As the Taliban resumes public executions of women, human rights groups condemn the damning international silence.
In a chilling, yet sadly, unsurprising move, the Taliban has announced its intention to resume the barbaric practice of publicly stoning women to death for adultery in Afghanistan. Some human rights groups say the significant regression in women’s rights has been enabled by the international community’s failure to hold the Taliban accountable.
Taliban Supreme Leader, Hibatullah Akhundzada, recently made the announcement via an audio broadcast on a Taliban-controlled radio station. In his address, Akhundzada declared they would be enforcing their interpretation of Sharia law, which includes the reintroduction of publicly stoning women to death for adultery.

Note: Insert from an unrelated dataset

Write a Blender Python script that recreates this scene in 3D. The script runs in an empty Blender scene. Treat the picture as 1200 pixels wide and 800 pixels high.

In the audio broadcast, Akhundzada said: “We will flog the women… we will stone them to death in public [for adultery]. You may call it a violation of women’s rights when we publicly stone or flog them for committing adultery because they conflict with your democratic principles. [But] I represent Allah, and you represent Satan.”
Despite promising a more democratic rule, since seizing power in August 2021, the Taliban has systematically dismantled institutions that provide services to Afghan women. Female lawyers and judges have been banned, girls are not allowed to attend school after turning 11 years old and women are barred from public spaces such as parks, gyms, and bathhouses.
According to Afghan Witness, a research group monitoring human rights in Afghanistan, Taliban-appointed judges have ordered 417 public floggings and executions in the past year, with 57 of them targeting women.
Human rights activists are calling out the international community’s silence on the Taliban’s atrocities since they took control in 2021, asking it now to step up and start to fight back for the rights of Afghan women who continue to suffer under the Taliban’s oppressive regime.